Création collective

Au Canada comme partout en Amérique du Nord, les années 1970 ont vu la naissance d'une nouvelle forme de théâtre. Qualifié d'alternatif, ce théâtre était animé par une nouvelle génération d'auteurs dramatiques, souvent formés en Europe ou aux États-Unis, qui brûlaient de sortir des sentiers battus. C'est ainsi que s'est popularisée la création collective, une forme de théâtre plongeant ses racines dans la tradition du documentaire. Ce qui distingue ce style de théâtre est son processus, par lequel une troupe d'acteurs recherche, improvise et crée un scénario. Les metteurs en scène ou les dramaturges peuvent prendre part à ce processus, mais leur rôle est le plus souvent périphérique.

Donna Butt, 1982
Donna Butt, 1982
Donna Butt, célèbre actrice terre-neuvienne, en spectacle au Arts and Culture Centre de St. John's.
Avec la permission de la Division des archives et collections spéciales (Coll-178), bibliothèque Queen Elizabeth II, Memorial University of Newfoundland, St. John's, T.-N.-L.

La création collective à Terre-Neuve et au Labrador

À Terre-Neuve et au Labrador, la création collective a dominé la scène durant les années 1970 et 1980. La Mummers Troupe a produit sa première création collective en 1973, pour être imitée dans les années 1980 par Rising Tide Theatre, le Resource Centre for the Arts, Sheila's Brush et d'autres troupes, créant ce qui allait devenir une forme de création collective typique de la province. Le dynamisme de sa communauté d'acteurs distinguerait ces productions; les créations collectives seraient de plus en plus dominées par des types de personnages brillamment interprétés par un large bassin d'acteurs aux talents multiples. Tandis que la création collective restait politique ou locale ailleurs au Canada, elle est devenue à Terre-Neuve et au Labrador la forme dramaturgique de prédilection pour tous les thèmes. Qu'il s'agisse, dans Joey, de l'histoire du premier ministre original de Terre-Neuve et du Labrador ou, dans Makin' Time with the Yanks, de la présence américaine durant la guerre, la compagnie recherchait, improvisait et rédigeait le scénario. Alors que cette forme de création disparaissait en Amérique du Nord au début des années 1980, elle allait demeurer la principale ressource théâtrale dans la province durant cette décennie. Ainsi, la saison 1986 du Resource Centre for the Arts aura été consacrée à un regard sur les créations passées.

LSPU Hall
LSPU Hall
Le LSPU Hall, construit en 1903 pour abriter le syndicat Longshoremen's Protective Union, abrite aujourd'hui une salle de théâtre au centre-ville de St. John's.
© 1998. Fondation du Patrimoine de Terre-Neuve-et-Labrador

La création collective a adopté toutes sortes de formes dans la province. Ainsi, la Mummers Troupe allait mettre de l'avant une veine politique caractéristique, tandis que CODCO allait exploiter l'humour noir et la satire. La troupe Sheila's Brush, inspirée à l'origine par la musique et la danse traditionnelles, a mis en scène des contes folkloriques dans ses créations, tandis que Rising Tide Theatre et le Resource Centre for the Arts évoluaient dans diverses directions, ce mandat élargi leur permettant d'associer à la fois création collective et pièces signées par un seul auteur.

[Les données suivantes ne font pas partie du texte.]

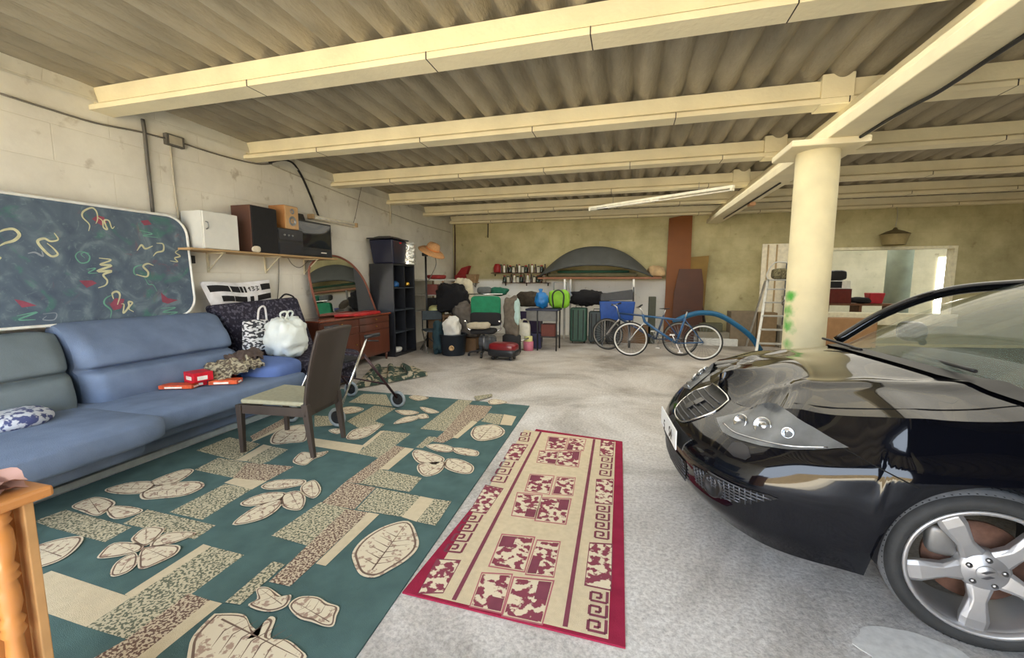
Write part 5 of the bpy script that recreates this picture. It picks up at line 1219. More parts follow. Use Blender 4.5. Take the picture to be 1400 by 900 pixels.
for row, (s_, w_) in enumerate((shelf_row(672, 752, 373, 1, 0, 'upper dark wall shelf crowded with small bottles and cans'), shelf_row(687, 752, 386.5, 0, 0, 'lower dark wall shelf crowded with small bottles under the upper one'))):
    nm = ('upper', 'lower')[row]
    kinds = [bottle_kind('small_bottle', Mg1, Mblk, P_a, 'brown glass bottle with black cap in the row on the %s dark wall shelf' % nm, 'brown bottles on the %s shelf' % nm),
             bottle_kind('small_jar', Mg2, Mblk, P_b, 'pale squat jar with black lid in the row on the %s dark wall shelf' % nm, 'pale jars on the %s shelf' % nm),
             bottle_kind('spray_can', Mg3, Mrc, P_c, 'slim white spray can with red cap in the row on the %s dark wall shelf' % nm, 'white cans on the %s shelf' % nm),
             bottle_kind('green_bottle', Mg4, Mrc, P_d, 'dark green bottle with red cap in the row on the %s dark wall shelf' % nm, 'green bottles on the %s shelf' % nm)]
    used = [0]*4; n = 15 if row == 0 else 13; seq = [0,2,0,3,1,0,2,1,3,0,2,0,1,3,0,2]; x = -w_+.06 + (.22 if row == 0 else 0)
    for i in range(n):
        if x > w_-.04: break
        k = seq[(i + row*3) % 16]; o = kinds[k] if not used[k] else dup(kinds[k]); used[k] = 1
        o.location = (s_.location.x + x, s_.location.y + .02*((i % 3)-1), s_.location.z+.001); x += (2*w_-.34 if row == 0 else 2*w_-.12)/n
    for k in range(4):
        if not used[k]:
            for ch in [o for o in C.objects if o.parent == kinds[k]]: bpy.data.objects.remove(ch)
            bpy.data.objects.remove(kinds[k])
b = MB(); a = PY(677, 373, WB-.1); b.lathe([(.10,0),(.11,.02),(.105,.16),(.07,.22),(.06,.24)], (0,0,0), 18); thing1('red_jug', b, mat('deep_red_cap', (0,0,0)), 'round red container at the left end of the upper bottle shelf', 'container', loc=(a.x+.07, WB-.12, s_.location.z+PY(672,373,WB-.1).z-PY(687,386.5,WB-.1).z+.004), smooth=True)
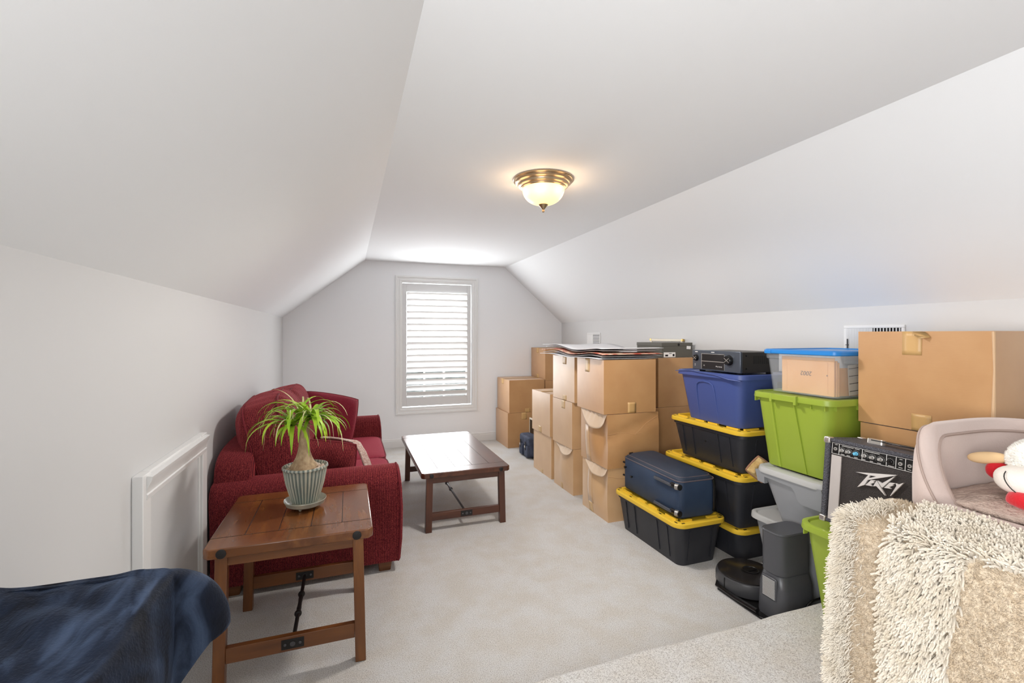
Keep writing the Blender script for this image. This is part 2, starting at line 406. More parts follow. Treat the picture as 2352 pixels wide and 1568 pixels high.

Makin' Time With the Yanks, 1981-1982
Makin' Time with the Yanks, 1981-1982
Avec la permission de la Division des archives et collections spéciales (Coll-126, 7.10.001), bibliothèque Queen Elizabeth II, Memorial University of Newfoundland, St. John's, T.-N.-L.

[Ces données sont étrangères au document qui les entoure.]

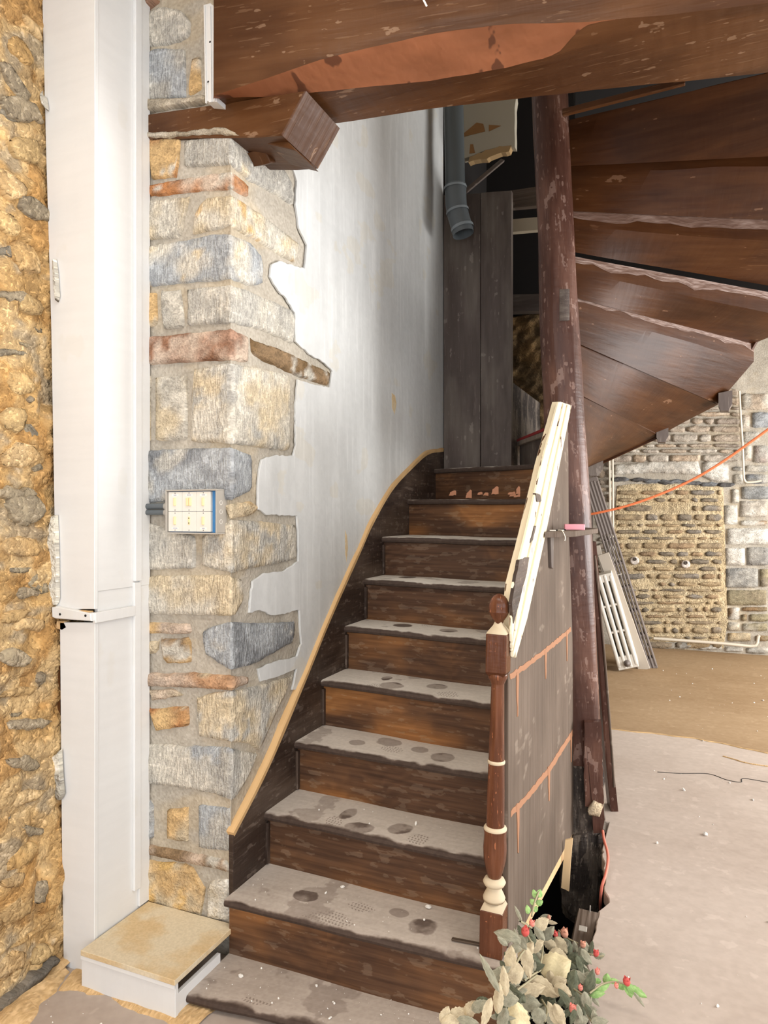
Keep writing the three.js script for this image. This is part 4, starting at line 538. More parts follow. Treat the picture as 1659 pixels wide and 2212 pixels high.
// ---------------------------------------------------------------- round post carrying the winding flight
{
  const A = [[120, 1184, 38], [250, 1189, 38], [400, 1196, 38.5], [500, 1201, 39], [600, 1204, 40], [700, 1207.5, 42], [800, 1213, 43], [900, 1218, 43], [1000, 1224, 44], [1100, 1230, 44], [1200, 1234, 45], [1300, 1238, 45], [1400, 1243, 45], [1500, 1248, 45], [1600, 1252, 46], [1700, 1254, 47], [1800, 1257, 47], [1860, 1258, 45], [1910, 1256, 43], [1965, 1254, 38]];
  const ps = thing('round_post', 'tall round brown paint-worn post with a rotten foot in the broken floor', 'post', at(1254, 1900, 3.5));
  const ring = (py, amp) => { let i = 0; while (i < A.length - 2 && A[i + 1][0] < py) i++; const t = clamp((py - A[i][0]) / (A[i + 1][0] - A[i][0])), cx = mix(A[i][1], A[i + 1][1], t), hw = mix(A[i][2], A[i + 1][2], t), c = at(cx, py, 3.5), r = hw / FOC * 3.46, o = []; for (let k = 0; k < 28; k++) { const a = k / 28 * 6.2832, sq = 1 + .05 * sst(1150, 1500, py) * Math.cos(4 * (a - .4)), n = 1 + (fb(Math.cos(a) * 2, Math.sin(a) * 2, py * .004, 3) - .5) * .1 + (fb(Math.cos(a) * 5 + 4, Math.sin(a) * 5, py * .012, 3) - .5) * amp; o.push(V(c.x + Math.cos(a) * r * n * sq, c.y, c.z + Math.sin(a) * r * n * sq)); } return o; };
  const sweep = (p0, p1, n, amp, jag = 0) => { const g = sheet(28, n, (u, v, i, j) => { const py = mix(p0, p1, j / n) + (jag && j === 0 ? (vn(i * .7, 3, 1) - .5) * jag : 0), q = ring(py, amp), c = q[i % 28]; return [c, c.y, u * .55]; }); const idx = g.index.array; return g; };
  part(ps, 'shaft', sweep(1640, 120, 90, .03), M.post); part(ps, 'rotten_foot', sweep(1975, 1640, 50, .34), M.rot, 'blackened rotten foot');
  const q = at(1217, 660, 3.41); part(ps, 'tenon_block', new THREE.CylinderGeometry(.032, .032, .15, 4, 1).rotateY(Math.PI / 4 + YAW).scale(1, 1, .5).translate(q.x, q.y, q.z), M.plank, 'whitish tenon end in the post');
  // loose slabs of the decayed outer wood
  const D = 3.36; const slab = (L, d, m = M.post) => { const w = L.map(p => at(p[0], p[1], d)), f = rayTo(1250, 1700).setY(0).normalize().multiplyScalar(.05), w2 = w.map(p => p.clone().add(f)); return part(ps, 'wood_slab', mapUV(loft([w, w2], true, .3), 'y'), m); };
  slab(ragged([[1262, 1560], [1298, 1560], [1301, 1640], [1304, 1720], [1306, 1770], [1300, 1800], [1282, 1800], [1280, 1745], [1264, 1742], [1262, 1665]], 14, 1.6, 5), D); slab(ragged([[1292, 1805], [1306, 1800], [1309, 1850], [1308, 1880], [1301, 1893], [1294, 1860]], 12, 2, 6), D + .03, M.rot);
  slab(ragged([[1215, 1810], [1270, 1800], [1274, 1960], [1240, 1978], [1212, 1950]], 16, 3, 8), D + .04, M.rot);
  part(ps, 'dust_lump', stone([[0, 0], [.05, -.01], [.07, .05], [.02, .07], [-.01, .03]], (s, yy, d) => { const b = at(1282, 1745, 3.345); return V(b.x + s * .92 - .02, b.y + yy - .04, b.z - s * .39 + d); }, [[204, 186, 158], [180, 164, 142]], { seed: 4, cell: .01, proud: .02, rim: .02, bury: .03 }), M.rough, 'pale sawdust caught on a ledge');
}
function painted2() { const N = 256, a = fbm(N, 4, 10, 4, 301), b = fbm(N, 12, 30, 3, 302); return surface(N, .5, i => { const q = c3([94, 70, 58], [132, 112, 102], sst(.2, .9, a[i] * .6 + b[i] * .4)); return [q[0], q[1], q[2], b[i]]; }, { bump: .002, rough: .5 }); }
// ---------------------------------------------------------------- winding flight seen from below
{
  const wf = thing('winding_flight', 'underside of the upper winding stairs, glossy brown boards fanning from the post', 'staircase', V(1.6, 2.6, -1.6)), pc = at(1205, 700, 3.5);
  const inner = [[1226, 262], [1236, 352], [1244, 449], [1250, 538], [1255, 637], [1258, 735], [1265, 847], [1268, 1002]];
  const far = [[1659, 158], [1659, 331], [1659, 468], [1659, 612], [1659, 747], null, null, null], fix = { 5: [1552, 868, 4.6], 6: [1427, 936, 4.83], 7: [1275, 1006, 5.0] };
  const I = inner.map(p => at(p[0] - 9, p[1], 3.47)), R = 1.68;
  const O = I.map((p, i) => { if (fix[i]) return at(...fix[i]); const q = at(...far[i], FOC * (p.y - EYE.y) / (PH / 2 - far[i][1])); const d = q.sub(p).setY(0).normalize(); return V(p.x + d.x * R, p.y, p.z + d.z * R); });
  const scuffed = painted2();  // pale tone paints highlights on the lips; only part is scuffed paint
  const lip = [.0, .05, .11, .1, .09, .014, .014], drop = [0, 0, 0, .03, 0, 0, 0], N = 30, away = rayTo(1300, 1106).setY(0).normalize();
  for (let k = 0; k < 7; k++) {   // each board: an upright upper lip set back under the board above, then the sloping face
    const P0 = I[k].clone(), Q0 = O[k].clone(), P1 = I[k + 1].clone(), Q1 = O[k + 1].clone(); P0.y -= drop[k]; Q0.y -= drop[k] * 1.5;
    const secs = []; for (let i = 0; i <= N; i++) { const t = i / N, a = P0.clone().lerp(Q0, t), b = P1.clone().lerp(Q1, t); if (k) a.addScaledVector(away, .022); const m = a.clone(); m.y -= lip[k] * (.75 + .5 * t) + (fb(t * 7, k * 3, 1, 3) - .5) * .012; const n = b.clone().sub(m).normalize(); b.addScaledVector(n, .01); b.y -= .006; secs.push([a, m, m.clone().lerp(b, .5), b, b.clone().addScaledVector(away, .02).add(V(0, .022, 0)), a.clone().addScaledVector(away, .03).add(V(0, .012, 0))]); }
    const g = loft(secs, true, .3), P = g.attributes.position, uv = new Float32Array(P.count * 2), dir = Q0.clone().sub(P0).normalize(); const p = V(0, 0, 0);
    for (let i = 0; i < P.count; i++) { p.fromBufferAttribute(P, i).sub(P0); const u = p.dot(dir); uv[i * 2] = u + k * .37; uv[i * 2 + 1] = p.addScaledVector(dir, -u).length() + k * .29; }
    g.setAttribute('uv', new THREE.BufferAttribute(uv, 2)); const bd = part(wf, 'soffit_board', g, M.soffit);
    if (k > 1 && k < 5) { const e = secs.map((q, i) => { const o = away.clone().multiplyScalar(-.0025), a = q[0].clone().add(o), b = q[0].clone().lerp(q[1], clamp([0, 0, .55, .5, .34][k] + (fb(i * .5, k * 7, 2, 3) - .5) * .5, .08, .95)).add(o); return [a, b]; }); part(bd, 'scuff_highlight_edge', sheet(N, 1, (u, v, i, j) => [e[i][j ? 0 : 1], u * 1.6, v * .1 + k * .3]), scuffed, 'pale board edge with scuffs and painted highlight'); }
  }
  for (let k = 0; k < 6; k++) { // string along the outer edge, stepping down round the turn
    const a = O[k + 1], b = O[k]; if (k > 4 || true) part(wf, 'outer_string', bar(a.clone().add(V(0, .02, 0)), b.clone().add(V(0, .02, 0)), .03, .05, V(0, 1, 0), .004), M.soffit); }
  part(wf, 'outer_string', bar(O[7].clone(), O[6].clone(), .03, .05, V(0, 1, 0), .004), M.soffit);
  for (const [px, py, d, w, h] of [[1286, 1006, 4.9, 34, 44], [1431, 938, 4.74, 26, 34], [1567, 868, 4.5, 30, 38]]) { const L = [[px - w / 2, py - h / 2], [px + w / 2, py - h / 2 - 6], [px + w / 2, py + h * .1], [px + w * .3, py + h * .35], [px + w * .25, py + h / 2], [px - w * .35, py + h / 2], [px - w / 2, py + h * .2]].map(p => at(p[0], p[1], d)); const f = rayTo(px, 1106).setY(0).normalize().multiplyScalar(.1); part(wf, 'bracket', mapUV(loft([L, L.map(p => p.clone().add(f))], true, .3), 'y'), M.plank, 'dark joint block under the string'); }
  part(wf, 'trimmer', bar(at(1215, 244, 3.36), at(1480, 176, 3.15), .025, .03, V(0, 1, 0), .004), M.beam, 'dark trimmer above the topmost board');
  part(wf, 'trimmer', bar(at(1240, 170, 3.9), at(1760, 90, 3.6), .4, .3, V(0, 1, 0), .006), M.dark);
}
// ---------------------------------------------------------------- stairwell fittings: pipe, plank partition, broken plaster panel
{
  const pp = thing('waste_pipe', 'grey plastic waste pipe bending down beside the plaster wall', 'pipe', at(980, 400, 4.55)), zp = -2.2, q = p => onZ(...p, zp), r = .061;
  part(pp, 'pipe', tube([[979, -75], [979, 150], [980, 235], [982, 330], [984, 440]].map(q), r, 40, 24), M.grey); part(pp, 'elbow', tube([[984, 400], [985, 438], [989, 462], [996, 486], [1001, 506]].map(q), r * 1.08, 30, 24), M.pvc);
  for (const [a, b] of [[[983.6, 404], [983.8, 409]], [[988, 455], [989, 460]], [[998, 490], [999.6, 496]]]) part(pp, 'collar', tube([q(a), q(b)], r * 1.16, 3, 24), M.pvcRim);
  const pk = thing('plank_partition', 'two tall dark brown planks closing the corner at the top of the stairs', 'partition', V(.22, 1.84, -2.42));
  const y0 = 1.83, xs = onZ(1038, 700, -2.41).x; part(pk, 'plank', prism([[XS + .01, y0], [xs - .003, y0], [xs - .002, onZ(1038, 417, -2.41).y], [XS + .01, onZ(1000, 420, -2.41).y + .02]], 'z', -2.45, -2.412, .002, 'y'), M.plank); part(pk, 'plank', prism([[xs + .003, y0], [.446, y0], [.446, onZ(1105, 412, -2.41).y], [xs + .003, onZ(1038, 417, -2.41).y]], 'z', -2.45, -2.405, .002, 'y'), M.plank);
  const pb = thing('broken_partition', 'broken white plaster partition with a torn lower edge hanging over the stairwell', 'partition', at(1055, 300, 4.6)), zq = -2.5;
  part(pb, 'panel', prism(ragged(xy([[998, 150], [1113, 150], [1113, 318], [1085, 316], [1045, 326], [1000, 344]], zq), .06, .006, 12), 'z', zq - .06, zq, .002), plain([176, 168, 150], .9));
  for (const L of [[[1000, 290], [1030, 265], [1044, 268], [1048, 284], [1000, 296]], [[1056, 270], [1082, 272], [1056, 284]], [[1016, 312], [1022, 312], [1026, 330], [1014, 332]]]) part(pb, 'torn_patch', prism(xy(L, zq), 'z', zq - .002, zq + .003), plain([148, 106, 62], .9), 'torn brown paper patch');
  part(pb, 'torn_edge', prism(ragged(xy([[1014, 338], [1060, 322], [1105, 316], [1100, 326], [1070, 336], [1012, 352]], zq), .03, .01, 3), 'z', zq - .05, zq + .006), plain([168, 138, 96], .95), 'crumbling laths and plaster');
  const lb = (label, L, m) => { const t = thing('landing_board', label, 'board', onZ(L[0][0], L[0][1], -2.95)); part(t, 'board', prism(xy(L, -2.95), 'z', -3.0, -2.95, .002), m); };
  lb('greyish horizontal landing board between planks and post, the upper of two', [[1098, 412], [1165, 402], [1165, 444], [1098, 450]], M.board); lb('cream horizontal landing board between planks and post, the lower of two', [[1098, 474], [1168, 468], [1168, 496], [1098, 502]], plain([186, 172, 148], .8));
  const lt = thing('diagonal_lath', 'thin dark lath slanting under the broken plaster panel', 'lath', at(1040, 380, 4.7)); part(lt, 'lath', bar(at(1003, 416, 4.62), at(1086, 346, 4.8), .03, .015, V(0, 0, 1)), M.plank);
  const lbk = thing('dark_lintel', 'dark brown board over the brown rubble facing beside the post', 'board', onZ(1135, 660, -3.3)); part(lbk, 'board', prism(xy([[1095, 636], [1180, 634], [1180, 672], [1095, 674]], -3.3), 'z', -3.38, -3.3, .003), M.plank);
}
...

La scène théâtrale de la province allait changer à la fin des années 1980, nombre d'acteurs formés à la tradition de la création collective devenant des dramaturges de talent. Si la formule ressurgit parfois à la faveur de spectacles annuels comme Revue de Rising Tide Theatre et de divers projets locaux, la création collective restera liée à cette période fertile et excitante des années 1970 et 1980 qui a vu la naissance de tellement de compagnies théâtrales.